For me this is the culmination of years of public demonisation of Rangers. The neanderthal narrative some love to peddle stops being banter and turns into something much darker when it fuels the kind of incidents we’re seeing now. That we face Aberdeen this weekend, one of the more enthusiastic participants in the denigration of our club and our support, is fitting. That they went to the bother of creating a banner, in Spanish, aimed squarely at Morelos tells you all you need to know about the mindset of some of their support. This act by their support was ignored by the SPFL and the police, but hey, it’s only the funny wee foreign lad after all. It’s been open season on the league’s top scorer for a while now, players, managers, referees, supporters and the media have all been complicit in this.

As for the match itself we should win comfortably.

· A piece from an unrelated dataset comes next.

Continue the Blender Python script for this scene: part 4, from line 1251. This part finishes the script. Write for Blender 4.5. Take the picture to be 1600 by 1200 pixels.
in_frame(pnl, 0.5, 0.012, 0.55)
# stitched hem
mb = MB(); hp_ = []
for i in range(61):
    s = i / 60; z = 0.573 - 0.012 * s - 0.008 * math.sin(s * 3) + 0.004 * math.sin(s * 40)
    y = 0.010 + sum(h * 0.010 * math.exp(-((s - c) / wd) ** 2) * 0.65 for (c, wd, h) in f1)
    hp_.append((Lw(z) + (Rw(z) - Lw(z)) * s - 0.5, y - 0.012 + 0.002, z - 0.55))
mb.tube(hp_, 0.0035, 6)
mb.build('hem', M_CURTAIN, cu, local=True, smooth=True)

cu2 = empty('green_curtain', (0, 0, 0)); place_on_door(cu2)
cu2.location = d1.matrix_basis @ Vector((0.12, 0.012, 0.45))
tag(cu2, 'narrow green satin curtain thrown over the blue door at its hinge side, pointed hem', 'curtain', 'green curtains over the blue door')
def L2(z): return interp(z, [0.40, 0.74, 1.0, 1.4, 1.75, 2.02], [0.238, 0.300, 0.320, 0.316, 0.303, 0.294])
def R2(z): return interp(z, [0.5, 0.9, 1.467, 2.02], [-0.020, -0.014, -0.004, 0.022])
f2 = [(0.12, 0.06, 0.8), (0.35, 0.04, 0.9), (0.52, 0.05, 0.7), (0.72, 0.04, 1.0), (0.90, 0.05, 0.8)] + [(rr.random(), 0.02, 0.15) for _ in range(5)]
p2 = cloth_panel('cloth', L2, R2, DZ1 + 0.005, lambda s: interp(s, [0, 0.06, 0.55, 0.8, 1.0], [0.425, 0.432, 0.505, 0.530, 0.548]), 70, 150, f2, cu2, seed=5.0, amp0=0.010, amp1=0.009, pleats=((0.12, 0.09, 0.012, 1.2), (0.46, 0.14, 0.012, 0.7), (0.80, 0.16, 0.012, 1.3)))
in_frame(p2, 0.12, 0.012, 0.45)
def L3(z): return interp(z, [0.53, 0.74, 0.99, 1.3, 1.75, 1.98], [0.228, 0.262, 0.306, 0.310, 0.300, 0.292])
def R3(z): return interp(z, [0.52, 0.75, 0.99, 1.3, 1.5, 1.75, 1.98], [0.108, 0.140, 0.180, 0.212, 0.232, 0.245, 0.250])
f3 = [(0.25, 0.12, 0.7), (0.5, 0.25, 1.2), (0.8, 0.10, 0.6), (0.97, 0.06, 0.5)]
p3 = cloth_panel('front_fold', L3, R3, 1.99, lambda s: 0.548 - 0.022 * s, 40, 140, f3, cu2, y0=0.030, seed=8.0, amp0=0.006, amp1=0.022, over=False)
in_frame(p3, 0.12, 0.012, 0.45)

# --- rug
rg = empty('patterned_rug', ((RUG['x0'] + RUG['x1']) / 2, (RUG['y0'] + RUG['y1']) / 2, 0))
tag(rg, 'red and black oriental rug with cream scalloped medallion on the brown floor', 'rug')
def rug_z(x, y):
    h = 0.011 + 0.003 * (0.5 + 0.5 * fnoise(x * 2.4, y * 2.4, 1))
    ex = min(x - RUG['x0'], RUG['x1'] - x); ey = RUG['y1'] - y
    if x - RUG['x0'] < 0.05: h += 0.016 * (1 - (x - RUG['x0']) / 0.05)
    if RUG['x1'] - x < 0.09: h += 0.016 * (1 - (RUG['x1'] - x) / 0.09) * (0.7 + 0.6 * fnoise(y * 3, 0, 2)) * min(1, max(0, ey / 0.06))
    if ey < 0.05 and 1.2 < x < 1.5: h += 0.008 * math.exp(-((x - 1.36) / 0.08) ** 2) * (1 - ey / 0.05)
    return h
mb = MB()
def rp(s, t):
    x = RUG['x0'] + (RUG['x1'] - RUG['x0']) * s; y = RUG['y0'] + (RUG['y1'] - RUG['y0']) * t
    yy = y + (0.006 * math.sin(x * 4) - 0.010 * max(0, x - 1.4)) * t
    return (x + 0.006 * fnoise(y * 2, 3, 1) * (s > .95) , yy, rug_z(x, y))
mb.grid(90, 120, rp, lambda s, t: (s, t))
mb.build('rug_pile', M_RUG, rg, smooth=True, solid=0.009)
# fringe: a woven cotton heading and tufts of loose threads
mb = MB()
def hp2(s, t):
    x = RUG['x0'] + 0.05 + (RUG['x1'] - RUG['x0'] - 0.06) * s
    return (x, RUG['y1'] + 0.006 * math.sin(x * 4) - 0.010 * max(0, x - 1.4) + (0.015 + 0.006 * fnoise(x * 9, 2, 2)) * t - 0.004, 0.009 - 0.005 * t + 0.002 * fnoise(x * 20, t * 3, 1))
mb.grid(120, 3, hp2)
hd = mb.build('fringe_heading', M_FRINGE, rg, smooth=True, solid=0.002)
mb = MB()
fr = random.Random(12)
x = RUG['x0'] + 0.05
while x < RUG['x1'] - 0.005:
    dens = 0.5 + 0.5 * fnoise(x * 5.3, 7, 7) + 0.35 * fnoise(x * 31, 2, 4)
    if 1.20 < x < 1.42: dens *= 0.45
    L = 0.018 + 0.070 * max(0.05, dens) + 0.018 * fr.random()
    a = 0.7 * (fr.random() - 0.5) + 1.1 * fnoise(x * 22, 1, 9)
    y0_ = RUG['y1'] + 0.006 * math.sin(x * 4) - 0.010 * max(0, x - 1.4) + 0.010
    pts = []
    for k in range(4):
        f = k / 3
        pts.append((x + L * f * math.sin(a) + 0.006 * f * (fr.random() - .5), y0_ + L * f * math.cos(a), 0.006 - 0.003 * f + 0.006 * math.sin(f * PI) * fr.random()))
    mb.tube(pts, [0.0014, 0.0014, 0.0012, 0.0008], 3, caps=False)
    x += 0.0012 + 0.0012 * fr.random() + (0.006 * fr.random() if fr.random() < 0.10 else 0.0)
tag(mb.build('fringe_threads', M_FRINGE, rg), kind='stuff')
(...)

But then we should have won our last encounter with Aberdeen comfortably too. Throwing away a 2 goal league was very disappointing, particularly after having dominated the match. We were mentally weak that night, unable to match Aberdeen’s rise in tempo and direct style. That weakness was evident again last weekend at Tynecastle. This will be our third league match in 7 days, surely we’re now over any rustiness that set in after the winter break.

The clever thing about Murder Hill of course is that you don’t actually get any fitter running up and down sand dunes than you would running on a treadmill or round a track; you just think you do. Wallace understood this, he knew the dunes helped the side’s mental strength far more than its collective stamina. Gerrard needs to find his Murder Hill, the thing that galvanises the squad and makes them fully believe they are unbeatable. Saturday would be the perfect day discover it.